Pete Alonso is a born-again New Yorker.

A Tampa, Florida, native, Alonso became a face of the Mets during his historic rookie season. He plans to live in his Upper East Side apartment for parts of the offseason. He orchestrated the Mets’ 9/11 tribute last month — buying specially made commemorative cleats for all of his teammates, who wore them during a game — and he has spoken often of the way the fan base and city have made him feel welcome.

“New York has embraced me,” Alonso said recently. “I’m just so thankful. I want to keep saying thank you to everybody in the city. Mets fans especially. This is home. This is home now."

That made Alonso’s appearance Tuesday in downtown Manhattan all the more meaningful — and obvious — for him. He donated his 9/11 cleats, as well as a bat, to the 9/11 Memorial & Museum, adding to what he called an “absolutely breathtaking” collection of artifacts.

“The fact that you guys are willing to have me just donate a stinky old pair of cleats is, really, to me, so humbling,” Alonso said of his size-13 Nikes.

On Sept. 11, the 18th anniversary of the terrorist attacks, Alonso and his teammates wore the red, white and blue cleats. The shoes depicted images of the American flag, plus the Sept. 11, 2001, date, “We will never forget” and lettering for the first-responder agencies involved.

Initially, Alonso said, he asked Major League Baseball if the Mets could wear first-responder caps, which they traditionally wear for pregame activity, during the game. When MLB said no, Alonso opted to go the footwear route, asking for forgiveness instead of permission. The cleats were covertly delivered to Citi Field that afternoon to minimize the chance anybody could tell the Mets no.
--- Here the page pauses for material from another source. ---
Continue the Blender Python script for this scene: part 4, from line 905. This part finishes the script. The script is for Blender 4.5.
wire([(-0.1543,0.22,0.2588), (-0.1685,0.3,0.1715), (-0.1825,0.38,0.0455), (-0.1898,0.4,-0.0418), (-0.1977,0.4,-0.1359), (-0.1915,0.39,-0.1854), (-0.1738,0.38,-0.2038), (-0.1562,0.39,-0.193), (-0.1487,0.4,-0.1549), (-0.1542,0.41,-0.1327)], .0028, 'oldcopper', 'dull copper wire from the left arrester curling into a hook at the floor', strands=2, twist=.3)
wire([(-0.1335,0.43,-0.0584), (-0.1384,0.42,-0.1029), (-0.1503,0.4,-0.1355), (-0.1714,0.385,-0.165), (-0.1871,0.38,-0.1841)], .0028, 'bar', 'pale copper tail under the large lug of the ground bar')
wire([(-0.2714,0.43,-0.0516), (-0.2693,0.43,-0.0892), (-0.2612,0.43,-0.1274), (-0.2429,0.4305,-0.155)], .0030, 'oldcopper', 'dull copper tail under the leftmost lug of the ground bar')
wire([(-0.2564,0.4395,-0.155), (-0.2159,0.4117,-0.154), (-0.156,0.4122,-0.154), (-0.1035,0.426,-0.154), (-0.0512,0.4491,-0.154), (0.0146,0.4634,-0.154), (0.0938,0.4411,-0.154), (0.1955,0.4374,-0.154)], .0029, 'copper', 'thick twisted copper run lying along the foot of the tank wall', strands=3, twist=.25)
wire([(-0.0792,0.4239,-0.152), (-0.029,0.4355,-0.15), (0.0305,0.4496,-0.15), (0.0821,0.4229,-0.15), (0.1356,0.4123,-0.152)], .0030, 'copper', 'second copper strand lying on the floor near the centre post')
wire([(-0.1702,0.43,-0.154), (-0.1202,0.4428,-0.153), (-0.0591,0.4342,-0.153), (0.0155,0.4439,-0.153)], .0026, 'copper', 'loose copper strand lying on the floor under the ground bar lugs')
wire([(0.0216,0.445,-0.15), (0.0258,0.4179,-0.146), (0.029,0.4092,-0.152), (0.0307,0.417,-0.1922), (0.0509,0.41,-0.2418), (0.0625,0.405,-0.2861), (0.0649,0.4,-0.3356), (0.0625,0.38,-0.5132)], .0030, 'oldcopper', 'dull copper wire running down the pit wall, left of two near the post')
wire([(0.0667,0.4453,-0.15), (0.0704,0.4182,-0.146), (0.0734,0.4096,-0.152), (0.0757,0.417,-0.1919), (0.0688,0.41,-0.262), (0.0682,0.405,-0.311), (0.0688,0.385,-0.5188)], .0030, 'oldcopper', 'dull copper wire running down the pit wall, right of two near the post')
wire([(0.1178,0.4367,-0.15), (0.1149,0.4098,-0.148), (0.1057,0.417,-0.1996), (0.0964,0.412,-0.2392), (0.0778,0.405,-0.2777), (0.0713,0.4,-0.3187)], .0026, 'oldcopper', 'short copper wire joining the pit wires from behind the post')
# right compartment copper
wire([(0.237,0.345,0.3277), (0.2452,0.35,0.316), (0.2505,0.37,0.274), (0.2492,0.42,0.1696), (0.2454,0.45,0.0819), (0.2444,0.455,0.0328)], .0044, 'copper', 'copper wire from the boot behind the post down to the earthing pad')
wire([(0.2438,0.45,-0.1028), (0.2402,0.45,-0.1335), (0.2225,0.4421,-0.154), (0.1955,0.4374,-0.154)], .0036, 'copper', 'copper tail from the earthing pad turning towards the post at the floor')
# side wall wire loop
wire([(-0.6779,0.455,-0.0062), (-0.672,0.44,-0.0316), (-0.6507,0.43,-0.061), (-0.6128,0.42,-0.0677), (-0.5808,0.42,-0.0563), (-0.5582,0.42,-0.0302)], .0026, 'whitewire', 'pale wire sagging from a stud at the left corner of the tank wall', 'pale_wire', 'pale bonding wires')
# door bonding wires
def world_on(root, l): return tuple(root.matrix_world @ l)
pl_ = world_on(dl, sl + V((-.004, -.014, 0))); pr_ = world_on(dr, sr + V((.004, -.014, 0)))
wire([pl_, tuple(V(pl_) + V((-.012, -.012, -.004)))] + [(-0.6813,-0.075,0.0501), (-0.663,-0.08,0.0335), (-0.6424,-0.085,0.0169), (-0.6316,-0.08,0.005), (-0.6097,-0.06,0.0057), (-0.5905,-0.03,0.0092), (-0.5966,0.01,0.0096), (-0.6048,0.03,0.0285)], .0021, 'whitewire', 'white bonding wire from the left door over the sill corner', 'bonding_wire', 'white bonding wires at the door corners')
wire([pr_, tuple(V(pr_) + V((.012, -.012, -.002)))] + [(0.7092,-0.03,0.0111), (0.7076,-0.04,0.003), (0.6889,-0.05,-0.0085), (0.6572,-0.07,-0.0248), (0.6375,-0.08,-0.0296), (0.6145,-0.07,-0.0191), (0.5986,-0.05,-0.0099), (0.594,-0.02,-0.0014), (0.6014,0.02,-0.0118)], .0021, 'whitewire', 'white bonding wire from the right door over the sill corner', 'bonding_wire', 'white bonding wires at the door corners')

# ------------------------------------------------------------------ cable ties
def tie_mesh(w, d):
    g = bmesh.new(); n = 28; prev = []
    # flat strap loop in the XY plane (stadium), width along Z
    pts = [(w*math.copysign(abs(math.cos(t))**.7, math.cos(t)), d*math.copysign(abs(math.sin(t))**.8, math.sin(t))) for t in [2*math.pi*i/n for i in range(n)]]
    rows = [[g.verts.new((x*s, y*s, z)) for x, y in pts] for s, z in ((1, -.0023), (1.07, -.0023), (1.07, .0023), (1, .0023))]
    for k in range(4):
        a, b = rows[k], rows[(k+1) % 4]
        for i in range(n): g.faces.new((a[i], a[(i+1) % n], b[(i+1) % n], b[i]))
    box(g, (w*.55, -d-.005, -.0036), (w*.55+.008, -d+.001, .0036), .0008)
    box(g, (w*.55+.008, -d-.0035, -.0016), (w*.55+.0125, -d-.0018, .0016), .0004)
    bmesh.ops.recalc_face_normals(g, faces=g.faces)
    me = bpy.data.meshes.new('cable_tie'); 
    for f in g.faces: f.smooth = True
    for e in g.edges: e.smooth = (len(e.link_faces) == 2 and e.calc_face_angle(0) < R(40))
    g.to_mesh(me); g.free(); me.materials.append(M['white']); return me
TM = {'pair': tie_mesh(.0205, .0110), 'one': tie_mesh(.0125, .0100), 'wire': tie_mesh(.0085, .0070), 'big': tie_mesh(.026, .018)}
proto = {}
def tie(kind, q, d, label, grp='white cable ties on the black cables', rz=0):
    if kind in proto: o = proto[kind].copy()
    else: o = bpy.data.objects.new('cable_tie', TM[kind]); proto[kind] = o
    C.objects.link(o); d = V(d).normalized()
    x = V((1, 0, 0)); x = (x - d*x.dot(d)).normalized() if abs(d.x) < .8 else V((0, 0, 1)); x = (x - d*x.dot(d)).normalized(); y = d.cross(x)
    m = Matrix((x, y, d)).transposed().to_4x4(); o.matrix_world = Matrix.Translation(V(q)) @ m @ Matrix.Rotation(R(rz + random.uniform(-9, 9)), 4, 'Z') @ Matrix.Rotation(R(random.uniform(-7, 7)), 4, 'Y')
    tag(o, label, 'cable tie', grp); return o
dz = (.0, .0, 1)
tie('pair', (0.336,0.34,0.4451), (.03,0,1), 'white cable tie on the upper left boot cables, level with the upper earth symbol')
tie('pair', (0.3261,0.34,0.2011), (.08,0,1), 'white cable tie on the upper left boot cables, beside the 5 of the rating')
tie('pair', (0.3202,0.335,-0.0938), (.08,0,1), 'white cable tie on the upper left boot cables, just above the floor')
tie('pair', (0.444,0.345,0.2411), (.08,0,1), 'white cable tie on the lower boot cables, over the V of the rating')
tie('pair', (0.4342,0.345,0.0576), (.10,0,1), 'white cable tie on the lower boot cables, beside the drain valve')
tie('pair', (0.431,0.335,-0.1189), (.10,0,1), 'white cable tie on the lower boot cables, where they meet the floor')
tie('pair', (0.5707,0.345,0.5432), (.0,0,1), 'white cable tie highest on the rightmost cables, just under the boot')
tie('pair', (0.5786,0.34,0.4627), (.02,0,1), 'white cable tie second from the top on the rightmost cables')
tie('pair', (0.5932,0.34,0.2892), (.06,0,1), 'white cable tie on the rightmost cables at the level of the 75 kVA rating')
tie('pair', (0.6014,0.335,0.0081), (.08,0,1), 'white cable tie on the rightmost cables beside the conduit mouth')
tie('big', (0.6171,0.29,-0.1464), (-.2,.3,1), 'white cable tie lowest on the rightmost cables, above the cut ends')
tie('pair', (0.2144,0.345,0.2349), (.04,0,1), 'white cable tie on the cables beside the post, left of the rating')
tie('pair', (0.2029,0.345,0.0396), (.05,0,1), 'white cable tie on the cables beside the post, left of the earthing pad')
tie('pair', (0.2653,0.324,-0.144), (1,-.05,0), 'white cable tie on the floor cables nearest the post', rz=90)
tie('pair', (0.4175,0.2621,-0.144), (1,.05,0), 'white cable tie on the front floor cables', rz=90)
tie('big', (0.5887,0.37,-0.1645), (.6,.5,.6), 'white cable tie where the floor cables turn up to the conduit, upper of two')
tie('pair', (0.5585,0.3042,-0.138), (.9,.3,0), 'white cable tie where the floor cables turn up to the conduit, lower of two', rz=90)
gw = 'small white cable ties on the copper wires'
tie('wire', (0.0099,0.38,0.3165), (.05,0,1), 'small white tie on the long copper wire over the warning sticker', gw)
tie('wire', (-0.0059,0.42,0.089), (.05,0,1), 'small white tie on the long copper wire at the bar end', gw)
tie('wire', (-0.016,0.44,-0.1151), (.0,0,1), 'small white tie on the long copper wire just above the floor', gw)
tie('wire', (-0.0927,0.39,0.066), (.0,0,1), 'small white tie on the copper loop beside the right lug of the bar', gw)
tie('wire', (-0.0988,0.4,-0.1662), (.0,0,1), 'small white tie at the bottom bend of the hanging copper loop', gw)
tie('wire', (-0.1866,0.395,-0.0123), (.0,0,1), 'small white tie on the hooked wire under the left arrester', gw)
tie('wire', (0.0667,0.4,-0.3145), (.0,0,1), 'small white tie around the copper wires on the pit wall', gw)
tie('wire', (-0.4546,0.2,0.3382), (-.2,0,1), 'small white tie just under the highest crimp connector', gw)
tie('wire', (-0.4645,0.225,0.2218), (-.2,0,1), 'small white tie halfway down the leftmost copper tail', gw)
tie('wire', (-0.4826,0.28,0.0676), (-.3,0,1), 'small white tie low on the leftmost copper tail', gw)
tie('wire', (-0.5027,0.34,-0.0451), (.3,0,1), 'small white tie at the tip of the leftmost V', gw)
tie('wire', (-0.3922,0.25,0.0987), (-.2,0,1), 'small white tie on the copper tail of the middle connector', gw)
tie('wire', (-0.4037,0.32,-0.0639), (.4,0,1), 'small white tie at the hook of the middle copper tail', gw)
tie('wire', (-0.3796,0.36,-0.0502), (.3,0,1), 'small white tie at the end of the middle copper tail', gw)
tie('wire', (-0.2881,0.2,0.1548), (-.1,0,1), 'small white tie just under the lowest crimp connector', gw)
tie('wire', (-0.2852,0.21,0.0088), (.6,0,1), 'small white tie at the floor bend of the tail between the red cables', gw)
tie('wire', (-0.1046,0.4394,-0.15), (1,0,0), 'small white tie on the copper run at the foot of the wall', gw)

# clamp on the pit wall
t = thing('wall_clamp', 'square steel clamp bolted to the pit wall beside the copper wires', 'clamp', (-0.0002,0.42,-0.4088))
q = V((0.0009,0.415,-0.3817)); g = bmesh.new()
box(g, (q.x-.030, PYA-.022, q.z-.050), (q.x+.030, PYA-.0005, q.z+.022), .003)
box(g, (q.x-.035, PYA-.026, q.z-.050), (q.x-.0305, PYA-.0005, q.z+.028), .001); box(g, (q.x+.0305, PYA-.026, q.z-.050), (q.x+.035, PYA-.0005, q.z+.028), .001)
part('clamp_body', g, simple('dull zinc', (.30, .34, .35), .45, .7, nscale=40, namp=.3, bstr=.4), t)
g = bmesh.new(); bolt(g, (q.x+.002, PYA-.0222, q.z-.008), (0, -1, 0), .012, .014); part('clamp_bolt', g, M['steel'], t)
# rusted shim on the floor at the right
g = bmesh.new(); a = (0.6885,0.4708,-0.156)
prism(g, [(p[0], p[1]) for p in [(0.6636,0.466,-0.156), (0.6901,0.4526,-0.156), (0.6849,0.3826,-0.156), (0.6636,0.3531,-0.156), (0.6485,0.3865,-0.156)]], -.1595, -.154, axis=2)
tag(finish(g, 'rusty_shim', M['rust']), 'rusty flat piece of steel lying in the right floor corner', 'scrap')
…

“I don’t know why there is red tape, but it’s unfortunate,” Alonso said. “We found a way around it, so if we can’t make something [with the hats] happen, it’ll be a yearly thing, we’ll wear the commemorative cleats.”

The Mets scored nine runs on 11 hits in a win over the Diamondbacks that night.

“You can’t tell me there’s no magic in baseball,” Alice M. Greenwald, the museum president, said. “And you [Alonso] have been part of that magic this season.”

After seeing the Mets’ tribute, the museum reached out to Mets chief operating officer Jeff Wilpon, who passed along the donation inquiry to Alonso.

“I barely got the words out of my mouth that the museum wanted them before Pete said, 'Absolutely,' " Wilpon said.

Consider it another stage of Alonso’s evolution into a New Yorker.

He was 6 years old on Sept. 11, 2001. He said that although he always sort of understood what happened, he didn’t fully grasp it until 2016, when he spent his first professional season playing in Brooklyn for the Mets’ short-season Class A team, the Cyclones. He remembers seeing commercials about how those who were at the pile of debris at Ground Zero are entitled to compensation for resulting injuries and/or illness.

“It’s like, wow, this is something that is not just one specific day. It’s lingering,” Alonso said. “That’s when I really understood, really started to grasp it. It’s still a tremendous day that I don’t think I’ll ever fully understand. But I want to understand as much as possible and give all I can to help.

“I try to not just be a good ballplayer, but I want to be a good person as well. I feel like I have such a really cool platform, and I don’t want to just play baseball and be good at it. Hopefully, I can impact other people’s lives and make someone else’s life better. I just want to do good.”